Source: Pool / Getty Images News via Getty Images
  • Years in office: 2001-2009
  • Hobbies: Running

The younger Bush enjoyed running — and not just for office. In 1993, he finished the Houston Marathon with a respectable time of 3:44:52, and when he was in the White House, he often started his day with a three-mile run,  supposedly at a speed of six minutes per mile. Runner’s World thought seven-plus minutes was more likely, though even that “feels a little on the fish-story side.” When he was in Houston, Bush reportedly started “the 100 Degree Club” — meaning that he would run until the temperature reached that number. He may have enjoyed the exercise, but the same can probably not be said for the Secret Service agents who accompanied him, as they had to wear long shirts to cover their firearms and radio.

Barack Obama

Source: Alex Wong / Getty Images News via Getty Images
  • Years in office: 2009-2017
  • Hobbies: Collecting comic books, basketball

Obama has said that he grew up loving comics, buying them as a child from a blind man who ran a local newsstand.

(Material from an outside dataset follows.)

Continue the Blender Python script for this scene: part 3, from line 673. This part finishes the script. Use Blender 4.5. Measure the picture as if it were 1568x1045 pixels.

He has also appeared as a character in countless comic books, beginning in 2007, when he was a senator. In 2009, after he had revealed in an interview that his favorite comic book characters were Spider-Man and Conan the Barbarian, Marvel Comics put him on the cover of The Amazing Spider-Man #583, for a story called “Spidey Meets the President.” The 44th president is also a big basketball fan, and by all reports a pretty good player. Sports Illustrated noted that the game was a “touchstone” for Obama as president, and that he used his skills on the court effectively as a campaign tool. When he first got to the White House, he converted the tennis court to a basketball court, and played frequent pickup games with members of his administration.